Cardinal Pietro Parolin, Vatican secretary of state, is seen in a file photo from Oct. 9, 2023. (CNS photo/Lola Gomez)

Cardinal Pietro Parolin, the secretary of state, spoke briefly to reporters Nov. 7 outside Rome's Pontifical Gregorian University.

The Vatican secretary of state said his prayer for Donald J. Trump is that God would grant him wisdom "because that is the main virtue of those who govern according to the Bible."

Asked about Trump's victory Nov. 5 and looking toward his second term as president, Cardinal Parolin said, "I think he has to work above all to be president of the whole country and therefore overcome the polarization that has occurred and is very evident."
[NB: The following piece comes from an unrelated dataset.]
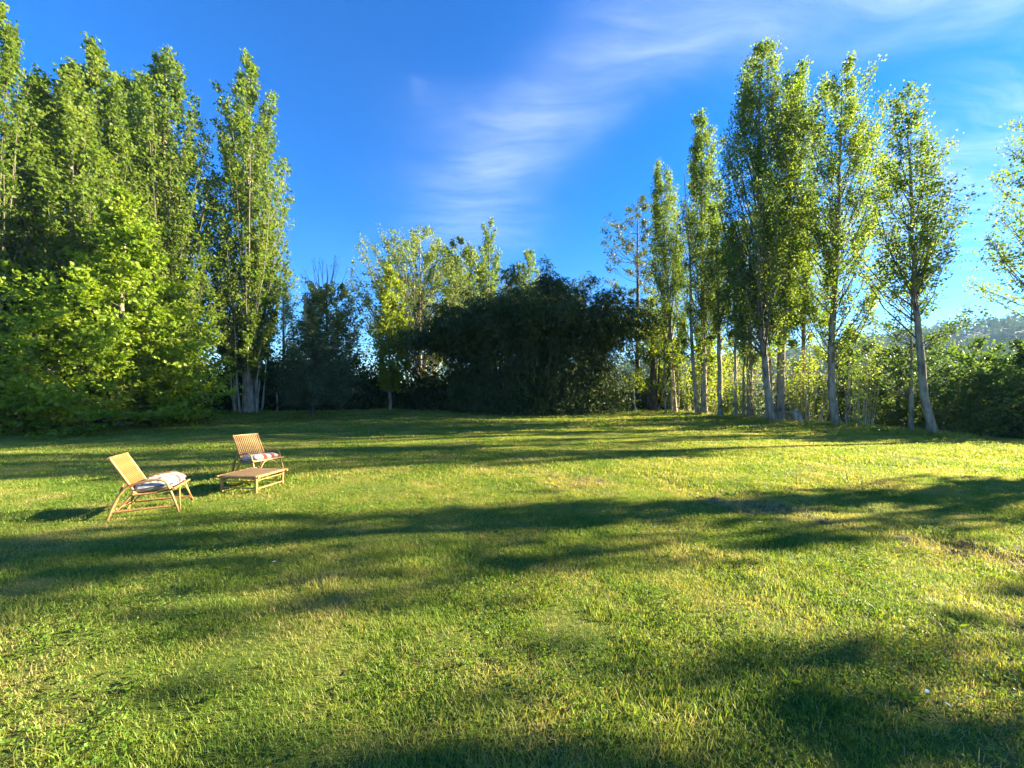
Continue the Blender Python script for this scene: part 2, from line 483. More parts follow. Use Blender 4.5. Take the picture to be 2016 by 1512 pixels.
def build_hills():
    th = np.radians(np.arange(-10, 146, 0.8)); r = np.concatenate([np.arange(118, 420, 6.0), np.arange(420, 860, 12.0)])
    T, R = np.meshgrid(th, r, indexing='ij')
    X = R * np.sin(T); Y = R * np.cos(T)
    Z = hill_h(X, Y) * (1 - ss(R, 760, 860)) - 1.0
    nx, ny = X.shape
    idx = np.arange(nx * ny).reshape(nx, ny)
    q = np.stack([idx[:-1, :-1], idx[:-1, 1:], idx[1:, 1:], idx[1:, :-1]], -1).reshape(-1, 4)
    m, nt = new_mat('hill_ground')
    N = nt.nodes.new; L = nt.links.new
    geo = N('ShaderNodeNewGeometry'); n1 = N('ShaderNodeTexNoise'); n1.inputs['Scale'].default_value = 0.03; n1.inputs['Detail'].default_value = 7
    L(geo.outputs['Position'], n1.inputs['Vector'])
    col = ramp(nt, n1.outputs['Fac'], [(0.3, (0.03, 0.05, 0.015)), (0.7, (0.08, 0.10, 0.03))])
    p = N('ShaderNodeBsdfPrincipled'); L(col, p.inputs['Base Color']); p.inputs['Roughness'].default_value = 1
    o_ = N('ShaderNodeOutputMaterial'); L(p.outputs[0], o_.inputs['Surface'])
    mb = MB(); mb.add(np.stack([X, Y, Z], -1).reshape(-1, 3), quads=q)
    tag(mb.obj('hills', m, smooth=True), kind='structure')
    # the woods that cover them: loose crowns of leaf clumps
    rng = np.random.default_rng(5)
    mb = MB()
    for n, r0, r1, size, per, leaf in ((430, 120, 300, 4.2, 46, 1.5), (1500, 300, 790, 6.5, 26, 3.8)):
        th = np.radians(rng.uniform(4, 104, n)); r = np.sqrt(rng.uniform(r0 ** 2, r1 ** 2, n))
        cx, cy_ = r * np.sin(th), r * np.cos(th)
        cz = hill_h(cx, cy_) * (1 - ss(r, 760, 860)) - 1.0
        s = size * rng.uniform(0.6, 1.3, n)
        d = norm(rng.normal(size=(n, per, 3))) * rng.uniform(0.55, 1.0, (n, per, 1))
        P = np.stack([cx, cy_, cz + s * 0.9], 1)[:, None] + d * s[:, None, None] * np.array([1, 1, 1.15])
        tint = np.clip(np.repeat(rng.random(n) * 0.6, per) + rng.uniform(0, 0.2, n * per), 0, 1)
        leaves(mb, P.reshape(-1, 3), rng.normal(size=(n * per, 3)), leaf, leaf * 0.8, rng, tint=tint)
    tag(mb.obj('distant_woods', M['hill']), 'olive and blue green woods covering the far hillside', 'woods', kind='stuff')
build_hills()

# ------------------------------------------------------------------ trees
def trunk_curve(pts, n=18, wob=0.02, rng=None):
    pts = np.asarray(pts, float)
    s = np.concatenate([[0], np.cumsum(np.linalg.norm(np.diff(pts, axis=0), axis=1))])
    t = np.linspace(0, s[-1], n)
    p = np.stack([np.interp(t, s, pts[:, i]) for i in range(3)], 1)
    for _ in range(2):
        p[1:-1] = (p[:-2] + 2 * p[1:-1] + p[2:]) / 4
    if rng is not None:
        w = rng.normal(size=(n, 2)) * wob
        w[0] = 0
        p[:, :2] += w
    return p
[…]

"We also hope he can be a factor for détente and pacification in the current conflicts that are bloodying the world," the cardinal said. "He said he will end the wars. Let's hope so. But, of course, he doesn't have a magic wand either."
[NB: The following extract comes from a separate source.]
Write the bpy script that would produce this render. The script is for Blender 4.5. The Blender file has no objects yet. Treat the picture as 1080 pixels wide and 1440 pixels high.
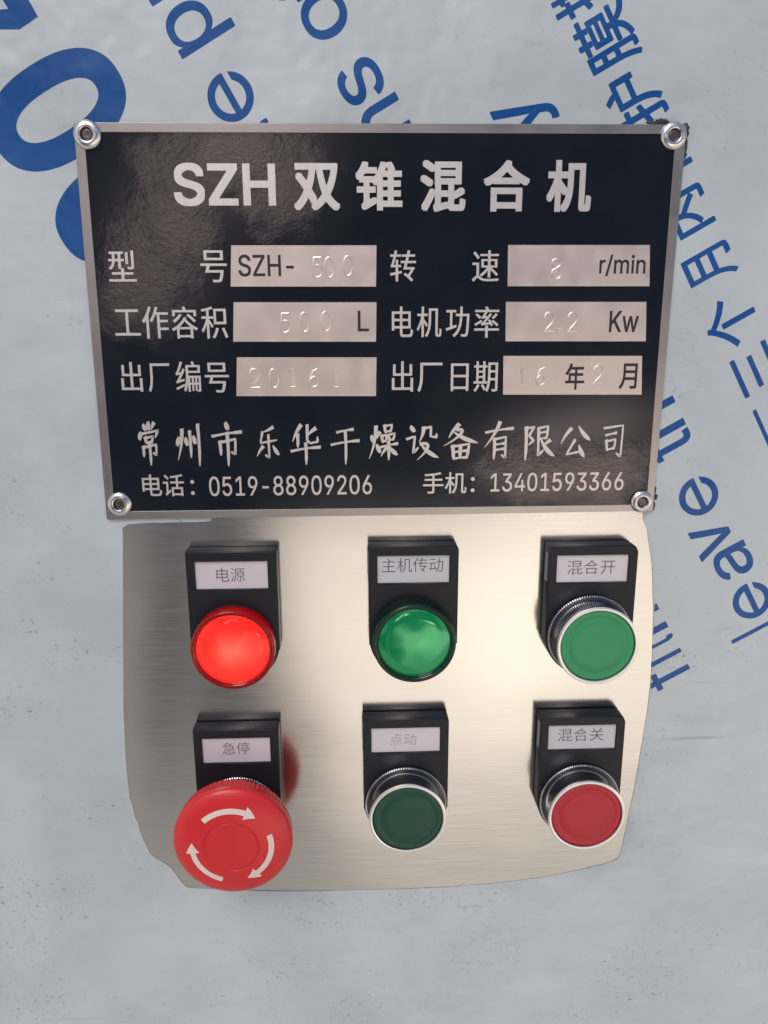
import bpy, bmesh, math, random
from mathutils import Matrix, Vector
from mathutils.geometry import interpolate_bezier, tessellate_polygon
R = math.radians
random.seed(7)
scene = bpy.context.scene
COL = scene.collection
MM = 0.001

# ------------------------------------------------------------------ camera
CX, CD, CZ = -10.554, 272.719, 1.942          # mm, relative to the nameplate centre; wall plane is y = 0
PITCH, YAW, ROLL, FPX = 0.238873, -0.0377087, 0.0039041, 1080.0
rot = Matrix.Rotation(YAW, 3, 'Z') @ Matrix.Rotation(-PITCH, 3, 'X') @ Matrix.Rotation(ROLL, 3, 'Y')
cam_d = bpy.data.cameras.new('camera')
cam = bpy.data.objects.new('camera', cam_d); COL.objects.link(cam)
m3 = rot @ Matrix(((1, 0, 0), (0, 0, -1), (0, 1, 0)))       # camera looks along local -Z
cam.matrix_world = Matrix.Translation((CX*MM, -CD*MM, CZ*MM)) @ m3.to_4x4()
cam_d.sensor_fit = 'VERTICAL'; cam_d.sensor_height = 36.0; cam_d.lens = 36.0*FPX/1440.0
cam_d.clip_start = 0.005; cam_d.clip_end = 100
scene.camera = cam

# ------------------------------------------------------------------ world
SUN_EL, SUN_AZ = R(52), R(205)
world = bpy.data.worlds.new('World'); scene.world = world; world.use_nodes = True
wt = world.node_tree; wt.nodes.clear()
def wn(t, **k):
    n = wt.nodes.new(t)
    for a, b in k.items(): setattr(n, a, b)
    return n
def wm(op, a, b=None, c=None):
    n = wn('ShaderNodeMath', operation=op)
    for i, v in enumerate((a, b, c)):
        if v is None: continue
        if isinstance(v, (int, float)): n.inputs[i].default_value = v
        else: wt.links.new(v, n.inputs[i])
    return n.outputs[0]
def wstep(v, a, b, o0=0.0, o1=1.0):
    n = wn('ShaderNodeMapRange', interpolation_type='SMOOTHSTEP')
    wt.links.new(v, n.inputs[0])
    for i, q in enumerate((a, b, o0, o1)): n.inputs[i+1].default_value = q
    return n.outputs[0]
def wmix(f, a, b):
    n = wn('ShaderNodeMix', data_type='RGBA')
    wt.links.new(f, n.inputs[0])
    for i, v in ((6, a), (7, b)):
        if isinstance(v, tuple): n.inputs[i].default_value = (*v, 1)
        else: wt.links.new(v, n.inputs[i])
    return n.outputs[2]
tc = wn('ShaderNodeTexCoord'); sx = wn('ShaderNodeSeparateXYZ'); wt.links.new(tc.outputs['Generated'], sx.inputs[0])
dx, dy, dz = sx.outputs
fy = wm('MAXIMUM', wm('MULTIPLY', dy, -1.0), 0.06)
u = wm('DIVIDE', dx, fy); v = wm('DIVIDE', dz, fy)
nz = wn('ShaderNodeTexNoise'); nz.inputs['Scale'].default_value = 5.0; nz.inputs['Detail'].default_value = 3.0
wt.links.new(tc.outputs['Generated'], nz.inputs['Vector'])
un_ = wm('ADD', u, wm('MULTIPLY', wm('SUBTRACT', nz.outputs[0], 0.5), 0.10))
vn_ = wm('ADD', v, wm('MULTIPLY', wm('SUBTRACT', nz.outputs[0], 0.5), 0.14))
SHADE = (0.055, 0.055, 0.062)
YARD = (1.46, 1.28, 1.10)
# sun-lit yard below the horizon, with the standing photographer on its left
drift = wm('MULTIPLY', wm('MAXIMUM', wm('SUBTRACT', -0.45, vn_), 0.0), 0.34)      # the person's shadow side widens towards the feet
lit = wstep(wm('SUBTRACT', un_, drift), -0.17, -0.05)
side = wm('MULTIPLY', wstep(un_, -0.36, -0.325), wstep(un_, -0.285, -0.315))
side2 = wm('MULTIPLY', wstep(un_, -0.262, -0.235), wstep(un_, -0.195, -0.225))
glim = wm('MAXIMUM', wm('MULTIPLY', side, 0.62), wm('MULTIPLY', side2, 0.30))  # unseen pale bands added for the streaks reflected in the steel
far_left = wstep(un_, -0.8, -1.3)
lit = wm('MAXIMUM', lit, wm('MULTIPLY', far_left, 0.7))
ground = wmix(lit, wmix(glim, SHADE, (0.80, 0.77, 0.75)), YARD)
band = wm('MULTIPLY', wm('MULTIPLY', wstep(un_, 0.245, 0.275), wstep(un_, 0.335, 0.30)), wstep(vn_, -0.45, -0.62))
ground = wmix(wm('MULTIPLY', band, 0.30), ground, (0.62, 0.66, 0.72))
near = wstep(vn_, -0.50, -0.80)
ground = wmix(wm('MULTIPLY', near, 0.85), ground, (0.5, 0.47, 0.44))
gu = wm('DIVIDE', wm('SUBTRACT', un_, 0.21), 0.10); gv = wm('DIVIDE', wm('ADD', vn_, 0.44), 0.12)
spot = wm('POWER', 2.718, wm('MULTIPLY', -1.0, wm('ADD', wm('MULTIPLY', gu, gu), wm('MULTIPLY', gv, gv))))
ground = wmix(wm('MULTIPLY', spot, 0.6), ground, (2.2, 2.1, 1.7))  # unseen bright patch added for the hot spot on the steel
# person and machine hall straight ahead, around eye level
au = wm('ABSOLUTE', un_)
hall = wmix(wstep(au, 0.45, 0.8), (0.10, 0.11, 0.15), (0.55, 0.55, 0.56))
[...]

As for Trump's repeated vow to "launch the largest deportation program in American history" and to severely limit all immigration, Cardinal Parolin said the Vatican supports a comprehensive and "wise policy toward migrants so that it does not go to these extremes."

Pope Francis has recognized the right of nations to regulate immigration but also has insisted those policies promote an attitude of welcoming people seeking safety and a better life, accompanying them as they settle in and helping them integrate. Cardinal Parolin told reporters, "I think this is the only way to deal with the problem and to solve it in a humane way."

The cardinal said he is not worried that U.S.-Vatican relations will suffer under Trump's leadership. "We maintained relations with the president during his previous term and will continue to do so."

"As always," he said, "there are elements that bring us closer and elements that differentiate and distance us, and this will be an opportunity to exercise dialogue and to try to find more points of consensus for the benefit of the common good and world peace."

Opposition to abortion is one common position, and Cardinal Parolin said he hoped Trump would work on a broader understanding of the defense of human life and do so in a way that will bring people together "and not let it again become a policy of polarization and division."